--- start of Records provided ---
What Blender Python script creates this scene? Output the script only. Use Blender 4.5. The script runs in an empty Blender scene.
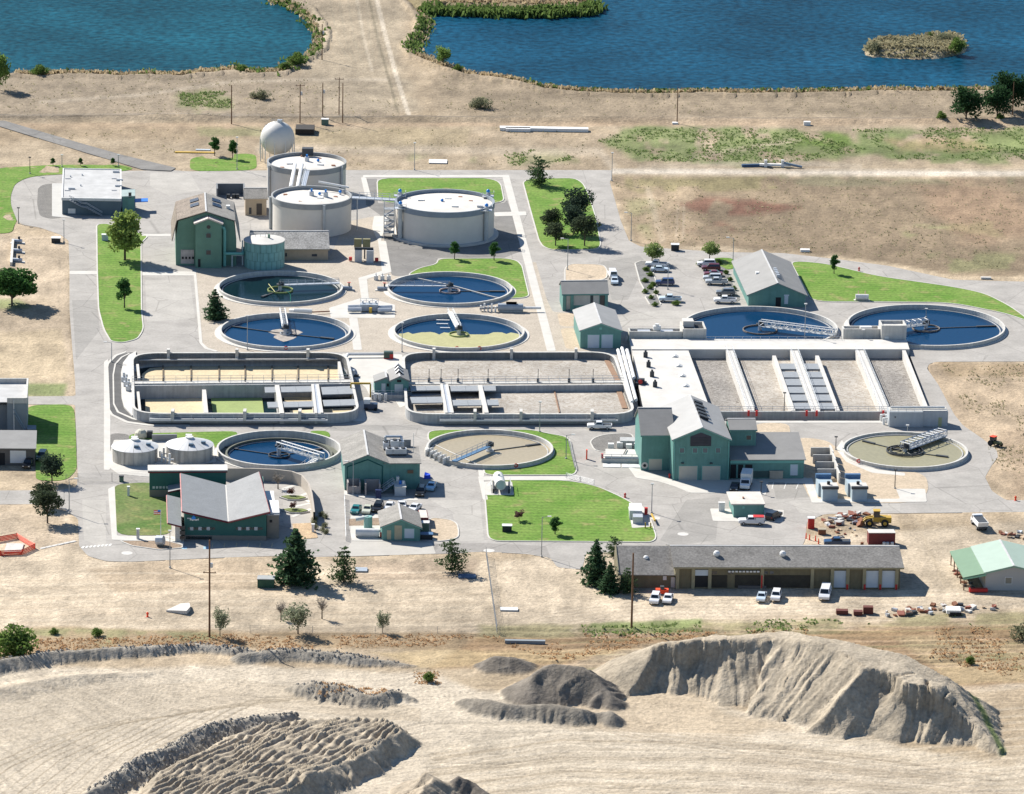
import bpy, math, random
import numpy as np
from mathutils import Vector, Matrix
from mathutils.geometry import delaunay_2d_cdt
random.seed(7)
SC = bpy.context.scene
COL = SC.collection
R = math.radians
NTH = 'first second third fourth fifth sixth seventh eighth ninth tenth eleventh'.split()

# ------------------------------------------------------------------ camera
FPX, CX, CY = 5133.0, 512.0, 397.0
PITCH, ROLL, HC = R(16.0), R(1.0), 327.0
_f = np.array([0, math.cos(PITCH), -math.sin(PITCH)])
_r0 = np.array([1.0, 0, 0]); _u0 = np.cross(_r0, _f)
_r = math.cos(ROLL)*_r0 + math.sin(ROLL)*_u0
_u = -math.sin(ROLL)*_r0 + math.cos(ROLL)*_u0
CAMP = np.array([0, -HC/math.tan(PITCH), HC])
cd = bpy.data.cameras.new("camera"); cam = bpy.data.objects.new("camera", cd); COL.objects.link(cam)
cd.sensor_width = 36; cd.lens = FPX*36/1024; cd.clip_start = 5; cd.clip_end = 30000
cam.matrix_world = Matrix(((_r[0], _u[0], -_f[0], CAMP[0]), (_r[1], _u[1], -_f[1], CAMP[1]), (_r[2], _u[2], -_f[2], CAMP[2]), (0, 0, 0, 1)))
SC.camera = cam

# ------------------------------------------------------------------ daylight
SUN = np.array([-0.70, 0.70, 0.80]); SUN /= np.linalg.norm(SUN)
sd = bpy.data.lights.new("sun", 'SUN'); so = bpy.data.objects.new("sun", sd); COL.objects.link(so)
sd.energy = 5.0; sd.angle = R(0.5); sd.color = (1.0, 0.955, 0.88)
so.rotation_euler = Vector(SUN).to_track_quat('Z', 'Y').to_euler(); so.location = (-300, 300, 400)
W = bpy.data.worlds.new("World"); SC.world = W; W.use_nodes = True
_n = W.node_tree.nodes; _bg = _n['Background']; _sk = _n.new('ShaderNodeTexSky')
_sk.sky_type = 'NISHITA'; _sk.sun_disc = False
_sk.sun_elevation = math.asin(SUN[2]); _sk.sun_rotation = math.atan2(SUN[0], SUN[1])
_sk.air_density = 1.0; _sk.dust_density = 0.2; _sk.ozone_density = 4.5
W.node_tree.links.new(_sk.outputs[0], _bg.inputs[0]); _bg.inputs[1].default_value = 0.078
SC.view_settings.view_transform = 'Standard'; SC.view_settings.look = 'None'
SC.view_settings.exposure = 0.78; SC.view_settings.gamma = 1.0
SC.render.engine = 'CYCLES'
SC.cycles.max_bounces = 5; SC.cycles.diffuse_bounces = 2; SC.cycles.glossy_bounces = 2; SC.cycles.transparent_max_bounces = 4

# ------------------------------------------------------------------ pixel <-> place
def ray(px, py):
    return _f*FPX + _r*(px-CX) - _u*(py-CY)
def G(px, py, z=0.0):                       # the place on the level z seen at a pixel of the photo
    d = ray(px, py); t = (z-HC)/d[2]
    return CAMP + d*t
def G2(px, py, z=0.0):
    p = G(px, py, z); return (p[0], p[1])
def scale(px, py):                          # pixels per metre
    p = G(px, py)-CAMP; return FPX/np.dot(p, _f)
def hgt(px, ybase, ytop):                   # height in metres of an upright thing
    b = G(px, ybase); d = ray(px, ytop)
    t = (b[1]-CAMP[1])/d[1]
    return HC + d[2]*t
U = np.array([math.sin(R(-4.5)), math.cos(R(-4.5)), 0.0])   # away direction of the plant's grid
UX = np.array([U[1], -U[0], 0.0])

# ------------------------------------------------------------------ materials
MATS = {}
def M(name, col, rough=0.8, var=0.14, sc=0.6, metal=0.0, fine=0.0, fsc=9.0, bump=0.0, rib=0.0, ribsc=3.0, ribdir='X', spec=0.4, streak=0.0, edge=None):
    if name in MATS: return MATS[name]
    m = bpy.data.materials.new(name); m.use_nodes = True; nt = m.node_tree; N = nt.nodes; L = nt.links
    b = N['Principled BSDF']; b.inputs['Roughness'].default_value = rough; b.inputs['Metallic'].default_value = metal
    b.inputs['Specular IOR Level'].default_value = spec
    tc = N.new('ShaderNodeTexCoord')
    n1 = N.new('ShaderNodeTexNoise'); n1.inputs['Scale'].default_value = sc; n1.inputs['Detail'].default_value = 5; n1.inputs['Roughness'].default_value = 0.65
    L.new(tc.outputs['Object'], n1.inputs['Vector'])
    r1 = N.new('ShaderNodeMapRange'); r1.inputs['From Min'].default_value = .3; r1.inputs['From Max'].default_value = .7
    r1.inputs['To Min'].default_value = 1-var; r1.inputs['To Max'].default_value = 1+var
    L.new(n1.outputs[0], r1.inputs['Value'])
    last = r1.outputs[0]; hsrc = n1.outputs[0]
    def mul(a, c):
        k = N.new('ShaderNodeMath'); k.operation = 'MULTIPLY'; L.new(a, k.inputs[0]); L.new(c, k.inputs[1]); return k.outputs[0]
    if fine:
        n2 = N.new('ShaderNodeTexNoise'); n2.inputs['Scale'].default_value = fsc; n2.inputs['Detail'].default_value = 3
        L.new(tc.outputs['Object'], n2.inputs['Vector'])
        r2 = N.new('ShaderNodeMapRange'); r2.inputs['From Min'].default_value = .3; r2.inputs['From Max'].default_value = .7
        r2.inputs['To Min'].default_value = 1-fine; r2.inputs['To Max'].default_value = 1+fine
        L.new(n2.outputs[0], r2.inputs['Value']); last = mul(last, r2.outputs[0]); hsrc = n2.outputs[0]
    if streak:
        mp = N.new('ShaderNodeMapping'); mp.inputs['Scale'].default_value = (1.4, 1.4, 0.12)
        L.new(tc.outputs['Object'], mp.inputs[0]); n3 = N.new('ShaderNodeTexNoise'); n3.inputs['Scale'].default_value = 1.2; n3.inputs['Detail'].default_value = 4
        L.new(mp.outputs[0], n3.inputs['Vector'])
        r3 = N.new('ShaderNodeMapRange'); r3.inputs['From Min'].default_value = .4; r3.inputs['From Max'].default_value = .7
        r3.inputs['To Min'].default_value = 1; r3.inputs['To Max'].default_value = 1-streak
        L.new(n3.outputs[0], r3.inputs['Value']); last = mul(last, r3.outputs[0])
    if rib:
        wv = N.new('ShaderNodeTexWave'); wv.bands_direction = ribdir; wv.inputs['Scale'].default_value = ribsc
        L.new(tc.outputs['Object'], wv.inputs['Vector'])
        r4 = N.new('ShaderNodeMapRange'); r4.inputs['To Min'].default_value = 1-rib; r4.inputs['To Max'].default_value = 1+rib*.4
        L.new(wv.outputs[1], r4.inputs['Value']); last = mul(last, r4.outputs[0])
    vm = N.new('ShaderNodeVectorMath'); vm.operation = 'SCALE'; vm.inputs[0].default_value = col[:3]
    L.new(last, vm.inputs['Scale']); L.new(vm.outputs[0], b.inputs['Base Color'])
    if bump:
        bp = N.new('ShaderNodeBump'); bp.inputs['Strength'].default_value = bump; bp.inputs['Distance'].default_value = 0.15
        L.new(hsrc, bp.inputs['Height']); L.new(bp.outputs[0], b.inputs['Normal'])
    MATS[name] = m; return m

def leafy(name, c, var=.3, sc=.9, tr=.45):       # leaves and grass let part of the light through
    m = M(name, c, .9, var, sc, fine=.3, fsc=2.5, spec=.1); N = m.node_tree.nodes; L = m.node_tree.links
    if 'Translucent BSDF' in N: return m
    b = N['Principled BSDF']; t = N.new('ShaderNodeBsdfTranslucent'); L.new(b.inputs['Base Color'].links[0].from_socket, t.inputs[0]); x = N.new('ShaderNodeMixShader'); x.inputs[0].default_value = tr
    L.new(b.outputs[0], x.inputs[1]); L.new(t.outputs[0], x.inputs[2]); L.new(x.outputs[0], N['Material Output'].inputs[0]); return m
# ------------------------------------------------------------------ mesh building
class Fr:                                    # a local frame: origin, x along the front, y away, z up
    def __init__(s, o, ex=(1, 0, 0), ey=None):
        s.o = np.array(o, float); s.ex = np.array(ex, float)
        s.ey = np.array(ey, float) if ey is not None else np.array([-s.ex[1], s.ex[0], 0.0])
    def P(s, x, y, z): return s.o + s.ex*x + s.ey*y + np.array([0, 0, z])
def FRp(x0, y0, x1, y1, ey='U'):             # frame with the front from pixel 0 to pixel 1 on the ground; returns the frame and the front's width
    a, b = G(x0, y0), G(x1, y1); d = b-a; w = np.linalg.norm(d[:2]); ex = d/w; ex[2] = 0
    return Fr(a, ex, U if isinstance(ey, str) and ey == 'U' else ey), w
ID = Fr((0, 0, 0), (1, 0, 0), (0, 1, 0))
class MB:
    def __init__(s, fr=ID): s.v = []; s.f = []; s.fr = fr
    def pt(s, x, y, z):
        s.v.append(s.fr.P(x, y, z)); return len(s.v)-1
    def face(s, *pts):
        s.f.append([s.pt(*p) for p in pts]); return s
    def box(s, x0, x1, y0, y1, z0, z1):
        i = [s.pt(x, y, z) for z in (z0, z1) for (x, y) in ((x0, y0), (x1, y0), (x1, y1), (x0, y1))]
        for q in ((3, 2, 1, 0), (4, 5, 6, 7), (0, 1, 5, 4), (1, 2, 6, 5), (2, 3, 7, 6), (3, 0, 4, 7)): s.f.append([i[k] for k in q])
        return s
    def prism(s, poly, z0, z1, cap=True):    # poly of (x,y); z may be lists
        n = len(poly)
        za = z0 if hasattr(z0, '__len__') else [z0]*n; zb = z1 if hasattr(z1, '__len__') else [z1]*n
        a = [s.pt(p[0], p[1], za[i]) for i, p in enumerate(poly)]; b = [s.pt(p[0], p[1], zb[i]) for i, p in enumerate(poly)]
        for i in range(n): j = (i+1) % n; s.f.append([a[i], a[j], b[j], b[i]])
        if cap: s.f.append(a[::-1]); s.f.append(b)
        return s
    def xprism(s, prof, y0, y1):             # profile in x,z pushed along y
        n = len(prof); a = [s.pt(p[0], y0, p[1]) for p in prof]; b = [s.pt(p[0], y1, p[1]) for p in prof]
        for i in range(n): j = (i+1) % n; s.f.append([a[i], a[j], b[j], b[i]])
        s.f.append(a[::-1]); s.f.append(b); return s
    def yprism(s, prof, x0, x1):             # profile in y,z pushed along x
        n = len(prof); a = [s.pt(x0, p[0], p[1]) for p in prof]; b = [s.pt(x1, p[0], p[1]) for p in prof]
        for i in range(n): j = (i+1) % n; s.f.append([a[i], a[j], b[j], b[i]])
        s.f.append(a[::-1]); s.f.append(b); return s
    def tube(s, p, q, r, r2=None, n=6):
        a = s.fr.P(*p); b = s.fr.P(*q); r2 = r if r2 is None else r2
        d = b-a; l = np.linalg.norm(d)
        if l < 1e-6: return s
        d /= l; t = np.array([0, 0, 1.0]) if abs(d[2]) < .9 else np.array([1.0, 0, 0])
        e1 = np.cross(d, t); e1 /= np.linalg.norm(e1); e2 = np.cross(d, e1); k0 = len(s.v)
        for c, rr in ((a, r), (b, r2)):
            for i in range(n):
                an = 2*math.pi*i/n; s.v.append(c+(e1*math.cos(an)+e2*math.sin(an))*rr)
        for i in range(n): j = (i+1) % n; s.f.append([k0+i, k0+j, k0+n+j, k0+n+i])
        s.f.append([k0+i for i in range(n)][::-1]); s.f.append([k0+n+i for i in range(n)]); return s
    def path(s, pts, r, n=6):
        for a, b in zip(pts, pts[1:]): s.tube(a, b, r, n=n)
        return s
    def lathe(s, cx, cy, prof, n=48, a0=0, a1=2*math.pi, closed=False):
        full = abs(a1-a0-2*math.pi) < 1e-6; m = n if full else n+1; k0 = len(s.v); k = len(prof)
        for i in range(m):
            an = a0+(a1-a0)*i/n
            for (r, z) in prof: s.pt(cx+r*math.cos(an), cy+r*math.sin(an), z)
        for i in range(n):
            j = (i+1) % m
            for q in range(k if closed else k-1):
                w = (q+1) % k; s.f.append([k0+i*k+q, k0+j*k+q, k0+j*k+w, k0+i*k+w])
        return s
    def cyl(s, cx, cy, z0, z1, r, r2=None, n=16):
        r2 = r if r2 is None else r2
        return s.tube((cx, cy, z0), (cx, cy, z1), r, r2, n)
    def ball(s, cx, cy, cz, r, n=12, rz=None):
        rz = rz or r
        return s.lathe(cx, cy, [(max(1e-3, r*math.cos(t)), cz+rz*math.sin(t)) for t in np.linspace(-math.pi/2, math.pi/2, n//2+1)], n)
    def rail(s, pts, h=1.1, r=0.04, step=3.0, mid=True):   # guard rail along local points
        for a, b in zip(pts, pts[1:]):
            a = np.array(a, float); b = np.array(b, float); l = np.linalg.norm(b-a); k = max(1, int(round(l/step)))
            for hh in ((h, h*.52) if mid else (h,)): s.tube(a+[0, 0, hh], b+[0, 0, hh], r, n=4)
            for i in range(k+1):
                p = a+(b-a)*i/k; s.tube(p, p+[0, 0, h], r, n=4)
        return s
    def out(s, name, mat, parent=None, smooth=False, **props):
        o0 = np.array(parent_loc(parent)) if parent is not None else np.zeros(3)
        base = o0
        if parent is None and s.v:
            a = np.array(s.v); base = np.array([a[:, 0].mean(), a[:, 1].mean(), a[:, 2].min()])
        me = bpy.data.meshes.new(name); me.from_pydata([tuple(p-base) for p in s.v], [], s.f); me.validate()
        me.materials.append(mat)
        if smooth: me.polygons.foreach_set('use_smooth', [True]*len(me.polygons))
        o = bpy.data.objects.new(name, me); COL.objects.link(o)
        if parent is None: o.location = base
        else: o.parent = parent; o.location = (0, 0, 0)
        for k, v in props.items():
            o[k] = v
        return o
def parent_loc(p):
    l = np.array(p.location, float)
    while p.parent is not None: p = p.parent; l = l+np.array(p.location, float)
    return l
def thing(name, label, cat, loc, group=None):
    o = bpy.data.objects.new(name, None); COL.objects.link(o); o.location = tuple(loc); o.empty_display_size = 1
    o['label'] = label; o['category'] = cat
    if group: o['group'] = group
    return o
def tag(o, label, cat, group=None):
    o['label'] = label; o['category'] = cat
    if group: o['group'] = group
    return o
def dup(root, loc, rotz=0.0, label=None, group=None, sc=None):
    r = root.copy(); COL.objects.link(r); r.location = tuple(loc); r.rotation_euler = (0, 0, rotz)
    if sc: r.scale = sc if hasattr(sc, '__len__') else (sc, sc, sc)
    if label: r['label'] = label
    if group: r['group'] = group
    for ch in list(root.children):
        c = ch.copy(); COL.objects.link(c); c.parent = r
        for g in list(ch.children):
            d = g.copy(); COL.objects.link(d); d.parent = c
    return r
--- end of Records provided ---
--- start of Records provided ---
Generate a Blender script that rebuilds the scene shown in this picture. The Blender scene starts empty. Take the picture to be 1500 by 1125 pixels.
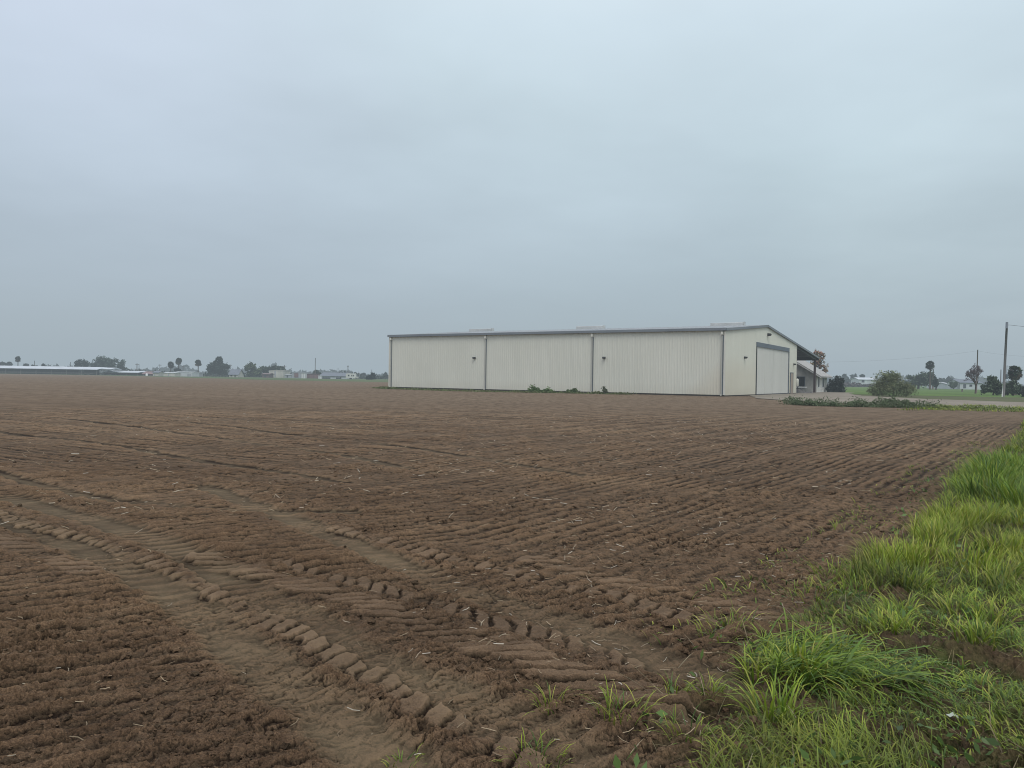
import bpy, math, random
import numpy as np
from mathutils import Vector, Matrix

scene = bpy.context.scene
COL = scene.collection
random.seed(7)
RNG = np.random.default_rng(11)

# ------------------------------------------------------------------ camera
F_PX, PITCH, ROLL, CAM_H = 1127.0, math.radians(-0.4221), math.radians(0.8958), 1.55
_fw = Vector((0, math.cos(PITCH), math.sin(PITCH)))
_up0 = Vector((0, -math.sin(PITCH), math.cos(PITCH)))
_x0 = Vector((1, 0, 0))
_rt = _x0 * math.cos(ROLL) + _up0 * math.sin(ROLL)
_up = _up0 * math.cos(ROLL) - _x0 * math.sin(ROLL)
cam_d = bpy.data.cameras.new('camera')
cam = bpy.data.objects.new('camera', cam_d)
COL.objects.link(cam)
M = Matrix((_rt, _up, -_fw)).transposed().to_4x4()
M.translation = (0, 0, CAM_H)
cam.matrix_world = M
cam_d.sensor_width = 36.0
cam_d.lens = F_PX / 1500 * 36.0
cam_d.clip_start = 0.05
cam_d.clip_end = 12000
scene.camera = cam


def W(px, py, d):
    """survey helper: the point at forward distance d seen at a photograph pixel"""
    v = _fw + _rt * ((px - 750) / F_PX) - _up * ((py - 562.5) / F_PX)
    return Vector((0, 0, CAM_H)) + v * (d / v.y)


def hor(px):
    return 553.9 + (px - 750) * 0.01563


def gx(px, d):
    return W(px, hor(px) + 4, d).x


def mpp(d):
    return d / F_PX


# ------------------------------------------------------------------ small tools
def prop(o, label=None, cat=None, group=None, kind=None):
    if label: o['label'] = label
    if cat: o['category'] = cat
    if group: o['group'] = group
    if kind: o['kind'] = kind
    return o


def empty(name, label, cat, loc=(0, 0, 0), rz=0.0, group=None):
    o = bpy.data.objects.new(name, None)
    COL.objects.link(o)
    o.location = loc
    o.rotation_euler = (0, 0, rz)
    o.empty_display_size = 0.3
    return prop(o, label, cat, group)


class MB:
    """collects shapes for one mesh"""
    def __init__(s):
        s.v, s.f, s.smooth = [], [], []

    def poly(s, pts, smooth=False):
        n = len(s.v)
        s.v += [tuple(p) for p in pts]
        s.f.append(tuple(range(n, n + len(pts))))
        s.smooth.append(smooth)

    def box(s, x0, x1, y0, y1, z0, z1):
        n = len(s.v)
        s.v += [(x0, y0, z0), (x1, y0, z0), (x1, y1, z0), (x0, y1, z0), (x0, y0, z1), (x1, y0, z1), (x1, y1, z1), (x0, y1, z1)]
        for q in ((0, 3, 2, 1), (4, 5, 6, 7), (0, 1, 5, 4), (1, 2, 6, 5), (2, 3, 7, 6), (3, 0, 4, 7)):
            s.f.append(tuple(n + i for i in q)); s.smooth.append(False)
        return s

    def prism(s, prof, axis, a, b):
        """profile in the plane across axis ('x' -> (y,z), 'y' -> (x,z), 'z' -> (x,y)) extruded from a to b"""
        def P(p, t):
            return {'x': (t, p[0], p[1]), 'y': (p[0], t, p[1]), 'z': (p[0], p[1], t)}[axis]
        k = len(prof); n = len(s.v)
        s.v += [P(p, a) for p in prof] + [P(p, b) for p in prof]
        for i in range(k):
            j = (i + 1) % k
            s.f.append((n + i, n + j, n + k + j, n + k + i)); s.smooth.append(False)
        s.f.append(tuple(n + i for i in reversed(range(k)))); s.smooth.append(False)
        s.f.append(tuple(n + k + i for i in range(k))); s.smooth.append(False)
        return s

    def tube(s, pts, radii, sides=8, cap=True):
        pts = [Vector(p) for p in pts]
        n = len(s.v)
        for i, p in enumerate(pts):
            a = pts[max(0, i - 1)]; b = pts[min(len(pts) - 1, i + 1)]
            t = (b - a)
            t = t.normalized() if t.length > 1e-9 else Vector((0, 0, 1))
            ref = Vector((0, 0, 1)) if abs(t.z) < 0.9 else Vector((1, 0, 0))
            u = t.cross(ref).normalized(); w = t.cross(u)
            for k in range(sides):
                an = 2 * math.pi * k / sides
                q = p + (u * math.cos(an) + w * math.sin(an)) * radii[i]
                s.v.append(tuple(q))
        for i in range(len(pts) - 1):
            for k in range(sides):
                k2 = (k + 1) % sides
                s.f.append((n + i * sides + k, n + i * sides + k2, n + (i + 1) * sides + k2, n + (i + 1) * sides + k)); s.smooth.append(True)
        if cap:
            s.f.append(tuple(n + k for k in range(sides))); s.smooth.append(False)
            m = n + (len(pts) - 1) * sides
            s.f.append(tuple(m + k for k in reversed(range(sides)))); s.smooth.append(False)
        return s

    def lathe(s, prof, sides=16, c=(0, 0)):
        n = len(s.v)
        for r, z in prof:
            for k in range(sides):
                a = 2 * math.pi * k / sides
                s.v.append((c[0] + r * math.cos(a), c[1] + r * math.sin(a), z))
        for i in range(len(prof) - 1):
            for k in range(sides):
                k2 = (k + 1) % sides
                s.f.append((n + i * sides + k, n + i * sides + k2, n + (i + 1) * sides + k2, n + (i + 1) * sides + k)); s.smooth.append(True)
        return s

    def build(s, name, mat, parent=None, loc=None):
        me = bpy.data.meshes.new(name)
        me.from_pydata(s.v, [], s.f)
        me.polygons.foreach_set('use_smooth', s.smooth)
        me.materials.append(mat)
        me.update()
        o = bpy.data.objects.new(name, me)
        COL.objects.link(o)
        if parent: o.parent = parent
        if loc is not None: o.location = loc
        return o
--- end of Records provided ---
_Task to complete_. Start with the line that includes "What Blender Python" and finish with the line that includes "NTH = 'first": reproduce those lines exactly, nothing before or after, and omit any pictures.

_Completed exercise_.
What Blender Python script creates this scene? Output the script only. Use Blender 4.5. The script runs in an empty Blender scene.
import bpy, math, random
import numpy as np
from mathutils import Vector, Matrix
from mathutils.geometry import delaunay_2d_cdt
random.seed(7)
SC = bpy.context.scene
COL = SC.collection
R = math.radians
NTH = 'first second third fourth fifth sixth seventh eighth ninth tenth eleventh'.split()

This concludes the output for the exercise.